A related question: how to get the deepest-red frequency on the monitor (while reducing the interference from other frequencies)?
The first step would be to use red color (let's say, RGB=0xff0000).
Is there anything to do to lower the frequency? Would reducing the brightness help?
Or is it just simply: set it to full-red, full-brightness?

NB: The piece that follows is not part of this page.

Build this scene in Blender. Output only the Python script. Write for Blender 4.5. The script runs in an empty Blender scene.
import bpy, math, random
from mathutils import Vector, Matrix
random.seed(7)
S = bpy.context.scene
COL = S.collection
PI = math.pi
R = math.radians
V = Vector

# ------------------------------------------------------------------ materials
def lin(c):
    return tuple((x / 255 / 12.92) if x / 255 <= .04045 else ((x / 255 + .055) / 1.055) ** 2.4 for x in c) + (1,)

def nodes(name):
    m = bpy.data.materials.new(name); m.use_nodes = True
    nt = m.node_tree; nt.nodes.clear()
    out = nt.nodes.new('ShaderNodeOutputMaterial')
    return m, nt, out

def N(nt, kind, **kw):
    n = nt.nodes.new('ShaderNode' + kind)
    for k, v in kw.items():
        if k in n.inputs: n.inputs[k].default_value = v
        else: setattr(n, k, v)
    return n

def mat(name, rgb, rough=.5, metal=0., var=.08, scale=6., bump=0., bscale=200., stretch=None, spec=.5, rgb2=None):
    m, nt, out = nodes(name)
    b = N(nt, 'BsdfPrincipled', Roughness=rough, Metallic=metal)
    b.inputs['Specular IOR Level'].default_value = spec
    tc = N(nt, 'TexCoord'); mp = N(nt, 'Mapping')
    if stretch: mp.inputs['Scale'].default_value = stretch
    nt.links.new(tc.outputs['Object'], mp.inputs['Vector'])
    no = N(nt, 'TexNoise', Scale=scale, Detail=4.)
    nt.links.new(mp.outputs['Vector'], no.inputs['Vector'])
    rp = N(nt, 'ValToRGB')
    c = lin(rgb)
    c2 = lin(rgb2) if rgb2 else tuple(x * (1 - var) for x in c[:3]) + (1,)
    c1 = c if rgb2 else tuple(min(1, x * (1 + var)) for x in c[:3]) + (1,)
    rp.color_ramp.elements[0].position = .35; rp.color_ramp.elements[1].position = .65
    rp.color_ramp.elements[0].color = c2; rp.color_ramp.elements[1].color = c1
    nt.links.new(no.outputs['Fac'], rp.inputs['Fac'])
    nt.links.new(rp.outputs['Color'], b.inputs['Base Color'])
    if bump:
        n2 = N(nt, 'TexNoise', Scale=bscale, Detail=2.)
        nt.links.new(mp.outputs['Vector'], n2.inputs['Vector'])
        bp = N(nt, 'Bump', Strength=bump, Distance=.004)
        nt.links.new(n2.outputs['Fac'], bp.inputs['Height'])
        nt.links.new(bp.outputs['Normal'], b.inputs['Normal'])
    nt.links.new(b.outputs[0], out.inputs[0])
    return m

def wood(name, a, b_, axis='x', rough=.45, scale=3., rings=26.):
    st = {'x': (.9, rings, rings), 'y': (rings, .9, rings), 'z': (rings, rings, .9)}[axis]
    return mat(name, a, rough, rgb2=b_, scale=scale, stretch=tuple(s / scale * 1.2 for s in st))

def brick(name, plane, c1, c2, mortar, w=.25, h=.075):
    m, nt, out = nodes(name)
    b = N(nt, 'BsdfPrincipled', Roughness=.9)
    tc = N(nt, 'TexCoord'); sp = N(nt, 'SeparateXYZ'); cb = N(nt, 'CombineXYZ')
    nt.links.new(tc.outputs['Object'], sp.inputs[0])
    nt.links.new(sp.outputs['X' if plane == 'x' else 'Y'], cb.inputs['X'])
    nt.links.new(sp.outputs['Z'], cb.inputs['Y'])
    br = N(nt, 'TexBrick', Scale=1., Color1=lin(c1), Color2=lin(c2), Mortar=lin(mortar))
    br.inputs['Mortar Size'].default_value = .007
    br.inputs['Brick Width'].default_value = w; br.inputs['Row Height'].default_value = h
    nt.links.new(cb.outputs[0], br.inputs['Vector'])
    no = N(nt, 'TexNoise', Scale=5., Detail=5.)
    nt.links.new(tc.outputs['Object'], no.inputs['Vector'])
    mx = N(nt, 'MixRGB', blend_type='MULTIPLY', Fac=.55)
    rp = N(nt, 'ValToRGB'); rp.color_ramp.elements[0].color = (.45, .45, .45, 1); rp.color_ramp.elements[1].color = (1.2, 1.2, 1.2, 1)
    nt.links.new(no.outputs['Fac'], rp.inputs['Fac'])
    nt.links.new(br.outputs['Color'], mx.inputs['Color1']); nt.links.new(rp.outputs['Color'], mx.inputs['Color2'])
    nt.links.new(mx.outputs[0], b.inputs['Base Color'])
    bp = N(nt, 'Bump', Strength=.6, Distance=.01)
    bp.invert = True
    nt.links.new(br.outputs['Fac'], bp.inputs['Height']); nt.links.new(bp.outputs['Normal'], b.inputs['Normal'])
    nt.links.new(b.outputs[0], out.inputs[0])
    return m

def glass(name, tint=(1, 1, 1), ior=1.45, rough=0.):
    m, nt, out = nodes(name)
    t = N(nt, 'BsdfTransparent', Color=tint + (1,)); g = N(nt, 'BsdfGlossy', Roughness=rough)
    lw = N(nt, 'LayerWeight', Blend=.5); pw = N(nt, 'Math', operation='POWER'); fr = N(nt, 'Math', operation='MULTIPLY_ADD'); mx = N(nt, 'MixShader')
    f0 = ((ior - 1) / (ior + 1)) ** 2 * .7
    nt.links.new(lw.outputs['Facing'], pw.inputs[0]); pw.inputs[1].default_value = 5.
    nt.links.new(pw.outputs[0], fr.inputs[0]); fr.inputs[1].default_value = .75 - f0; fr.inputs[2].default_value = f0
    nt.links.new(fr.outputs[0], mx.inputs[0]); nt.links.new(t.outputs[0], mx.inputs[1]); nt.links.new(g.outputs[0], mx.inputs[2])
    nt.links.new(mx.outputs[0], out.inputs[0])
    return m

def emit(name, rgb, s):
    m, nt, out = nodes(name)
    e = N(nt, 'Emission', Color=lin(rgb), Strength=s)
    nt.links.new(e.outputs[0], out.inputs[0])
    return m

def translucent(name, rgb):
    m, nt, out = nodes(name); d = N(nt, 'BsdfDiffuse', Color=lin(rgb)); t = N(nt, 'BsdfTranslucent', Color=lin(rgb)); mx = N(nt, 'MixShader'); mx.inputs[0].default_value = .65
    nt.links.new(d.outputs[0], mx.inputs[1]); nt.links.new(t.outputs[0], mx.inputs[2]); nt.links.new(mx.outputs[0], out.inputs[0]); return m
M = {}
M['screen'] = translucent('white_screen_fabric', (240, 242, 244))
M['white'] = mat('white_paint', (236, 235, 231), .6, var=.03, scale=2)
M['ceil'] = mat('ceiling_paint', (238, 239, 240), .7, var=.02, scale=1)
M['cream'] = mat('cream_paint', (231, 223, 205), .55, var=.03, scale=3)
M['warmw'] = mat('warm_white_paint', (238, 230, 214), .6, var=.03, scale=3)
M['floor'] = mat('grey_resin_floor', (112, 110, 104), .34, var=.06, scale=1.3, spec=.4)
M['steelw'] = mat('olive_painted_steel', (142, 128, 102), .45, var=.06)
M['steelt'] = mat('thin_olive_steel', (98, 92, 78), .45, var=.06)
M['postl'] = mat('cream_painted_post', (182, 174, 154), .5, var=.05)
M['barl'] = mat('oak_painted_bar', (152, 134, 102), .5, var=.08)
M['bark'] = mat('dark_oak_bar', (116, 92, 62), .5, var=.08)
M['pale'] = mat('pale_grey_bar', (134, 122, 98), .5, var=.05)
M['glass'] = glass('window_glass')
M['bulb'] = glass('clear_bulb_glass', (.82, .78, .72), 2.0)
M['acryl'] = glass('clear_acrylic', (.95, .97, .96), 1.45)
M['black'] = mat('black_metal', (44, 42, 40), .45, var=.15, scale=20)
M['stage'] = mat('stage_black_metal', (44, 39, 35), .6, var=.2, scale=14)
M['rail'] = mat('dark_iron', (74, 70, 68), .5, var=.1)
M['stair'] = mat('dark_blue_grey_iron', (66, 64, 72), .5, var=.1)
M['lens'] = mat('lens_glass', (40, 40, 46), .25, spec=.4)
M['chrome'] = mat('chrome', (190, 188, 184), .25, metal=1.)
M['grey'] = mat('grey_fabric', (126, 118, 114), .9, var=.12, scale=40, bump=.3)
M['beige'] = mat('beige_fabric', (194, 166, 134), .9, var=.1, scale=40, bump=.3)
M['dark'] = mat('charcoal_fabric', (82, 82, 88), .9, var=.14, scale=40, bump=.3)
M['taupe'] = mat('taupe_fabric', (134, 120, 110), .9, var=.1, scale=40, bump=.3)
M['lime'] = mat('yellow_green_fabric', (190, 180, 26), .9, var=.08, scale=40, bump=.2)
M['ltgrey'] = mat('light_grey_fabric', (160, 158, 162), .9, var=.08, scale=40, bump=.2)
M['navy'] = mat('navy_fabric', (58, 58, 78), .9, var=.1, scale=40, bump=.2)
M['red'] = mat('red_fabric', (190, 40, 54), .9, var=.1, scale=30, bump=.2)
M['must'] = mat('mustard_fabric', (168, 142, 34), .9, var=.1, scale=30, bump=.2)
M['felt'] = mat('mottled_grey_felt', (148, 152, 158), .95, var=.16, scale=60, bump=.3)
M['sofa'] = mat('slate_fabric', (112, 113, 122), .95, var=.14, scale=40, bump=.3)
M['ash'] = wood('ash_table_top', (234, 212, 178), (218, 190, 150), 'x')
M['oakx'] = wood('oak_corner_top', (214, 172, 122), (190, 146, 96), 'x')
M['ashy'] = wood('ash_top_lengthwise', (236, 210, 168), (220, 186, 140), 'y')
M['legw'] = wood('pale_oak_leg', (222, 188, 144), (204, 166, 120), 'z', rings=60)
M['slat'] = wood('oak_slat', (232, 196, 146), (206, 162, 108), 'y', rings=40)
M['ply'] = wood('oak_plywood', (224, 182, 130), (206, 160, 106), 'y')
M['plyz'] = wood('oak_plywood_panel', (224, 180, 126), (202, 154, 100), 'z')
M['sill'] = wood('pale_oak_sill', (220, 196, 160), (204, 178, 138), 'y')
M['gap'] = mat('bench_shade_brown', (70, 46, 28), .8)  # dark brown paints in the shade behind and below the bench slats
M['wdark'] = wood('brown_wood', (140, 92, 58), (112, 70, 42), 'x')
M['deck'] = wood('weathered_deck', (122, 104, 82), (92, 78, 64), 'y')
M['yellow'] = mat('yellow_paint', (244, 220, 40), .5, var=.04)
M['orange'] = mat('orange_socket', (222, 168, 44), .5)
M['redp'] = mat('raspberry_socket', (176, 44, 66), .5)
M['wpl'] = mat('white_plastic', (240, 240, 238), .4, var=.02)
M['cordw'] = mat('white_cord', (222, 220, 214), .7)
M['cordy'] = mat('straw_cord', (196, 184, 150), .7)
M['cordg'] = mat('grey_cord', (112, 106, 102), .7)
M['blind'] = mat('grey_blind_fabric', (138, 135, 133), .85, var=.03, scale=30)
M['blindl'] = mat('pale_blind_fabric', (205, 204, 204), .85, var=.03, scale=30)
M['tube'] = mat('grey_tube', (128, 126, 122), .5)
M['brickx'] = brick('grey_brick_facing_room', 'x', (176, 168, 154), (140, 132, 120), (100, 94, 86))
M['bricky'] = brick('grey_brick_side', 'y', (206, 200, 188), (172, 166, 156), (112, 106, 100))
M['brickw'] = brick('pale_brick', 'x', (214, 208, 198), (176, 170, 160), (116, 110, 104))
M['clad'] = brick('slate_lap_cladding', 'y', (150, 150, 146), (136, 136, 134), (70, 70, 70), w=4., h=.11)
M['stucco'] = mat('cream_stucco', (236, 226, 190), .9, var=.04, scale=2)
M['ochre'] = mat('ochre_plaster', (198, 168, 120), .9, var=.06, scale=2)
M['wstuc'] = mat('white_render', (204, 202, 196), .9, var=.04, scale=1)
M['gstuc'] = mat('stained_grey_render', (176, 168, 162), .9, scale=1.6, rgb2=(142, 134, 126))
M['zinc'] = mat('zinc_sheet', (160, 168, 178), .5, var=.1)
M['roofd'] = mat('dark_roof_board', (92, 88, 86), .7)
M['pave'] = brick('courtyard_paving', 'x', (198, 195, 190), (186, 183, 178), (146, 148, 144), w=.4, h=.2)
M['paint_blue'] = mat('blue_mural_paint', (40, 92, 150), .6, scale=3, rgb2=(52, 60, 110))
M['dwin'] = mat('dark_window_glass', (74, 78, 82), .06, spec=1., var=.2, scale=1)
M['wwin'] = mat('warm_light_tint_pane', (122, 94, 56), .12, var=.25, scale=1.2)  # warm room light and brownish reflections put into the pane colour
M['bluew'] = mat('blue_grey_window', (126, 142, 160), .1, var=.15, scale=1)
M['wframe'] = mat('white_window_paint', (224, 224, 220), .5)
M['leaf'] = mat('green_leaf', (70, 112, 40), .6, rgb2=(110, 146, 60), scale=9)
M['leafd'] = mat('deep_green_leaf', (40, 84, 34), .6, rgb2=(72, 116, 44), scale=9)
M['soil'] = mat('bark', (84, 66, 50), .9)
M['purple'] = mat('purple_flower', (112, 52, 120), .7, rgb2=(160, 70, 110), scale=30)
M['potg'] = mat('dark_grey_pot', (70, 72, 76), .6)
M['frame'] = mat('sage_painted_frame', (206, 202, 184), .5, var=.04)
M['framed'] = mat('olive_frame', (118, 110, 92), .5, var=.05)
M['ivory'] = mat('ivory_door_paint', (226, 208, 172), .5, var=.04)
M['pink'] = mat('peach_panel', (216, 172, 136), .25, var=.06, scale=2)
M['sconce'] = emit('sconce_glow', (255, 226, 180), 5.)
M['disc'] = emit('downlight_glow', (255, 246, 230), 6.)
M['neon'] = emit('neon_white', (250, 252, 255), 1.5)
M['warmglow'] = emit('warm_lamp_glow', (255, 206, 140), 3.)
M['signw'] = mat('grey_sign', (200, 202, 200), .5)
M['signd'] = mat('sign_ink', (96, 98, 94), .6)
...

The core constraint is the ability of any particular monitor to product light at these wavelengths. In simple terms, LCD panels often shine a white backlight through a panel with separate red, green, and blue filters for every pixel. A fully-white image, then, should have the broadest spectrum possible for a specific screen. Apply a pure red image, e.g. 0xFF0000, will selectively filter the spectrum to mostly eliminate the green and blue wavelengths, but depending on the filtering material may also eliminate longer wavelengths too.
Edited to add:
This graphic [1] illustrates the spectrum produced by common light sources. Old LCD panels used fluorescent backlights like the bottom example. More recent LCD panels often use an array of LED backlights. The bottom line is that, if you're trying to maximize red light exposure, you're much better off with: sunlight >> incandescent bulb light > a very "warm" LED light.
It depends on what emits light in your monitor. Backlight (led/fluorescent tube)? OLED? Electron fluorescense in CRTs? Quantum fots?
Usually red emission is wanted close to red cone sensitivity peak (actually a bit redder than that, as green cones are quite close). So about 600 to 650 nm.